As differences between mobile apps and mobile websites get smaller, the user experience is becoming increasingly important. And for most mobile-aware brands, Google’s Android Instant Apps, Progressive Web Apps, and AMP initiatives represent an opportunity to take advantage of Google’s platform to extend their ability to reach new and current customers and to provide a more appealing user experience across platforms.

But while these developments from Google have the potential to pay off in new and happy customers for brands that act on them, they also make it far more important for marketers to think about their customer acquisition, engagement, retention, and monetization strategies in a holistic way.

This is the way mobile is moving. Whether or not you take advantage of Google’s new tools as part of your mobile marketing strategy, it’s important to keep your eyes open and to make sure that your approach to mobile can grow and change as the space does. Here’s what you should expect:

One experience, one view of the customer

When websites and apps can provide the same user experience and can be reached easily through the same channels, customers are going to care a lot less about whether they engage with your brand using your app or via your website. And that’s going to give brands that have a genuinely 360-degree view of their customers a big advantage. A customer who has your app installed may use your website just as frequently, and if you don’t have the ability to view their web activity and in-app behavior in concert, you’re going to come away with a mistaken idea of what they care about, how often they’re engaging, and how you should engage and retain them as customers.

However customers engage, have a way to reach them

As customers begin to use your app and website more interchangeably, it’s important to make sure you have the messaging capabilities you need to effectively communicate with them on both platforms. Multichannel messaging is already important on mobile, but brands that don’t take steps to extend their multichannel capabilities to web messaging will miss out on important opportunities to effectively communicate with customers who haven’t downloaded their app (or who have opted out of push notifications and emails). If a significant subset of your customers are mobile web–only and you don’t have the messaging tools to reach them, you’re going to lose out to competitors who’ve taken steps to engage, retain, and monetize their web audience.
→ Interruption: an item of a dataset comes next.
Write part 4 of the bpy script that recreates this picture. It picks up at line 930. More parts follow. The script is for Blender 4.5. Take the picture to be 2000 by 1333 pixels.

Acquisition will get easier—but the user experience will become even more important

With Android Instant Apps, getting new customers to give your app a shot will be easier than it’s ever been; but it’ll also be easier for customers to try out an app and walk away. Understanding how these users experience every aspect of your app and website is going to be an essential part of demonstrating the value that your brand can provide and of convincing them to stick around. Brands that understand their customers and can provide an experience that convinces people to continue using their app after trying it out are going to succeed in a big way; brands that don’t are going to find themselves in a very tough spot.